Because of these ongoing developments, some of the ratings presented in this Leadership Compass might deviate somewhat from the previous edition. This by no means indicates that some of the solutions covered in our rating have suddenly become less functionally capable – it is the market that has evolved, and some of the existing capabilities simply no longer align with the modern requirements. We will, of course, continue to follow the latest developments in the field of API security in our future publications as well.
In the meantime, our general recommendation for customers remains the same: both API management and API security should not be considered as standalone, isolated components of your IT infrastructures.
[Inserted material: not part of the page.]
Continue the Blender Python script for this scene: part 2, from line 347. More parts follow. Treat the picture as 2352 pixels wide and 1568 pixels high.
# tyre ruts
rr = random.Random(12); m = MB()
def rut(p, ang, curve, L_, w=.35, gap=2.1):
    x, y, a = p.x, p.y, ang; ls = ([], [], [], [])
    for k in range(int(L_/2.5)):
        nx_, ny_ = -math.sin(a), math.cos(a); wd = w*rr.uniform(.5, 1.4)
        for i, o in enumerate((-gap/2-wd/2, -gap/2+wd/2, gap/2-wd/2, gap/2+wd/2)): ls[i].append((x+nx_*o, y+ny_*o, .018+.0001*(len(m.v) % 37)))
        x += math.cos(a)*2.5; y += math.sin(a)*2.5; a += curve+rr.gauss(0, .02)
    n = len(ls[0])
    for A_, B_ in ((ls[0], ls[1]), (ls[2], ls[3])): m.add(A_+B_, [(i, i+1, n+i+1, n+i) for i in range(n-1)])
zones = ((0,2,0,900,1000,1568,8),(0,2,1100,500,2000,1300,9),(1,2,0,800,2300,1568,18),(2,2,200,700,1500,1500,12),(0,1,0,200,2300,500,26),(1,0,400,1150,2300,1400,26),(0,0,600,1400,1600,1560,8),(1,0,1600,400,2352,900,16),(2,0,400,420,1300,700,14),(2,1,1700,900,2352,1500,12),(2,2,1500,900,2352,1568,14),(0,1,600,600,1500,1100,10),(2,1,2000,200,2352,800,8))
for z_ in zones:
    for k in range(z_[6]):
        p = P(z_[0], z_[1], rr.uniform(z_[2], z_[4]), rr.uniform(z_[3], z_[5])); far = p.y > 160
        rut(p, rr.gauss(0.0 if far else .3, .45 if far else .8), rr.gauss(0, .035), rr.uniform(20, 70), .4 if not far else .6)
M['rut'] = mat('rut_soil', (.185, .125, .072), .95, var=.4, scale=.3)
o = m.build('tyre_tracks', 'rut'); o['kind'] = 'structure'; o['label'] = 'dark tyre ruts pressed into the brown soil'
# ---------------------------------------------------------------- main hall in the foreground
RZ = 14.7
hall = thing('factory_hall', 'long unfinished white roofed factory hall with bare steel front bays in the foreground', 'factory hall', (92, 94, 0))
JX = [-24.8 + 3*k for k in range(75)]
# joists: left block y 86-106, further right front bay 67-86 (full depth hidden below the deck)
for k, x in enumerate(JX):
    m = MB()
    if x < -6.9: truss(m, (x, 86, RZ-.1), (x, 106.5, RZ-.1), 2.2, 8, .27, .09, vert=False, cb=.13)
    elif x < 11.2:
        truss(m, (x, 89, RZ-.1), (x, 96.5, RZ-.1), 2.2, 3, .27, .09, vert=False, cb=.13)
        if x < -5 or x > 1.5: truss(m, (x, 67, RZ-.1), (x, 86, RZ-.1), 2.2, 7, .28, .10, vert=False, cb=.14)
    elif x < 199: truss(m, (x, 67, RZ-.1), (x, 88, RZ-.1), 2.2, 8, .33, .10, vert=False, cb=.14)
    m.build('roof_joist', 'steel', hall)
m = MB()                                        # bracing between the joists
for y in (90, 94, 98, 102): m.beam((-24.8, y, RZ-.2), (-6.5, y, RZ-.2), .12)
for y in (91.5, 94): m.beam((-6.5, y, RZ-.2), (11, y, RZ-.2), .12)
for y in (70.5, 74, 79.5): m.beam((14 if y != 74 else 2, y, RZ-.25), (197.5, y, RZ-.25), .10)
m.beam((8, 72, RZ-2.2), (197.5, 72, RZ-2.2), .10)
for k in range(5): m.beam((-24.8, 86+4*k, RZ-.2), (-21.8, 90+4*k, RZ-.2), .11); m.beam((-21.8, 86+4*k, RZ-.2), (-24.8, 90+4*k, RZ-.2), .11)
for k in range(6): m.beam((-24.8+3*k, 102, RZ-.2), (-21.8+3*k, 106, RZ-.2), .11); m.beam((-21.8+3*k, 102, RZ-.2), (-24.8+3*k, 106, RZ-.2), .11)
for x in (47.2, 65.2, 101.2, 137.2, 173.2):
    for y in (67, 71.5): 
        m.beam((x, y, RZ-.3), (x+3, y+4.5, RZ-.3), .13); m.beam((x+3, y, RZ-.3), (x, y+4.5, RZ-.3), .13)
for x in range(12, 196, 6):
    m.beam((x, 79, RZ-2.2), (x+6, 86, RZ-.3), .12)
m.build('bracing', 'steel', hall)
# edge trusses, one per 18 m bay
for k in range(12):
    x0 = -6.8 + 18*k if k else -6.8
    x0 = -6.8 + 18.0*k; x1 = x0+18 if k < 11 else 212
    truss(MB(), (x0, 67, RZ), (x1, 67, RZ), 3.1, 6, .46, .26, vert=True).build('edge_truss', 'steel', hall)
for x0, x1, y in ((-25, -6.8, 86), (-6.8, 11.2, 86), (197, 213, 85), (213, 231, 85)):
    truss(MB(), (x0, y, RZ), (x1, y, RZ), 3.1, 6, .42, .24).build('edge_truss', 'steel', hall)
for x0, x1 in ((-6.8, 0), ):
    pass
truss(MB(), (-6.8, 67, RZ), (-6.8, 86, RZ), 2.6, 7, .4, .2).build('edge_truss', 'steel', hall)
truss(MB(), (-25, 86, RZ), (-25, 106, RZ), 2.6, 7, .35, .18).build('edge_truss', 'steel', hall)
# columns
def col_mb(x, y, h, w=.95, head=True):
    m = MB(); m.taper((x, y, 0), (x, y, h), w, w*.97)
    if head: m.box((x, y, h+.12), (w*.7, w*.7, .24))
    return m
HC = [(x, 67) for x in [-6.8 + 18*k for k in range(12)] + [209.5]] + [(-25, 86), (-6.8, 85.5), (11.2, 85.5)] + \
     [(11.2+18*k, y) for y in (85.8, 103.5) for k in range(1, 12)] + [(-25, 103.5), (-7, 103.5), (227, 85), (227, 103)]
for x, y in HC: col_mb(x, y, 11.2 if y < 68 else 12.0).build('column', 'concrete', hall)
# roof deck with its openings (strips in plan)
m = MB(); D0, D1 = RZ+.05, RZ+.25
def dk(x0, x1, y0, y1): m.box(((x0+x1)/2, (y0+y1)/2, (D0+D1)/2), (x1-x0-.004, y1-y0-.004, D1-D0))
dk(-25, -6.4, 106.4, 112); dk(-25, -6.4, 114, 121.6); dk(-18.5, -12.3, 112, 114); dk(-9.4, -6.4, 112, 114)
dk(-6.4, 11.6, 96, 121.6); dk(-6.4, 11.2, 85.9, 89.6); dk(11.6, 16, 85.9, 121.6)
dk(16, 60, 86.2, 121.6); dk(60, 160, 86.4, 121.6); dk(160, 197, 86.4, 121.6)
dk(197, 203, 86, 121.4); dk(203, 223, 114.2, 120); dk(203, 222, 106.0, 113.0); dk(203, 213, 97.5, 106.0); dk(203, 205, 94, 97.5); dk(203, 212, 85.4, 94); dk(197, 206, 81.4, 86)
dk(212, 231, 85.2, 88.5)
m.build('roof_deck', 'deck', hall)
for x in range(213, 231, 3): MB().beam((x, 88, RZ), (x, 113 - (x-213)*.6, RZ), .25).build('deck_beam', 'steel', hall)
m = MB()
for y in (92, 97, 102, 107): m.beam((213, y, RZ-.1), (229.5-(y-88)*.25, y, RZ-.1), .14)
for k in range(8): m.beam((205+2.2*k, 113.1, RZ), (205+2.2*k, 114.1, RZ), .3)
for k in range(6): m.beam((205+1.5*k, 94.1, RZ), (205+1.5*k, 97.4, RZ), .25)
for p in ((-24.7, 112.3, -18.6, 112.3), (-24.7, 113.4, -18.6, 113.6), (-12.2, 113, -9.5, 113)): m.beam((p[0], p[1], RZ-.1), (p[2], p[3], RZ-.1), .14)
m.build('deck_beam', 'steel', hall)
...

On the contrary, choosing the right product should be a part of a comprehensive strategy that covers such aspects as application development and operations, data protection, and regulatory compliance.
Only by combining proactive application security measures for developers with continuous activity monitoring and deep API-specific threat analysis for operations teams and smart, risk-based, and actionable automation for security analysts one can ensure consistent management, governance, and security of corporate APIs and thus the continuity of business processes depending on them.
1.1 Highlights
- Both API management and API security market segments continue to evolve and grow, driven by a massive increase in API adoption, as well as by an ongoing pressure of security and compliance risks APIs are exposed to.
- The tempo of the API evolution continues to increase, with multiple new standards, protocols and architectures emerging, expanding the scope for API management solutions beyond just the traditional REST APIs.
- Fueled by widely publicized large-scale data breaches and new compliance regulations in various industries, the overall awareness of API security risks and challenges continues to rise.
- With standard API management capabilities quickly becoming a commodity, vendors specializing in these solutions are focusing on increasing their functional coverage to address new business requirements, involve new stakeholders, and improve productivity for developers.
- Some vendors no longer consider API management a standalone market, offering these functions as a part of larger enterprise integration platforms.
- API discovery and security monitoring solutions continue to be the most popular class of products offered on the API security market, but solutions addressing other phases of the API lifecycle are growing in popularity.
- The market consolidation trend continues, with larger established vendors acquiring small innovative startups, integrating their technologies into more comprehensive, unified security platforms.
- The notion of data-centric security that incorporates API security as one of the major layers in an integrated, layered architecture is emerging, with several vendors already offering such integrated platforms.
- The overall leaders in the API management and security market are (in alphabetical order): 42Crunch, Axway, Broadcom, Curity, Forum Systems, Google Apigee, Imperva, Red Hat, Sensedia, and WSO2.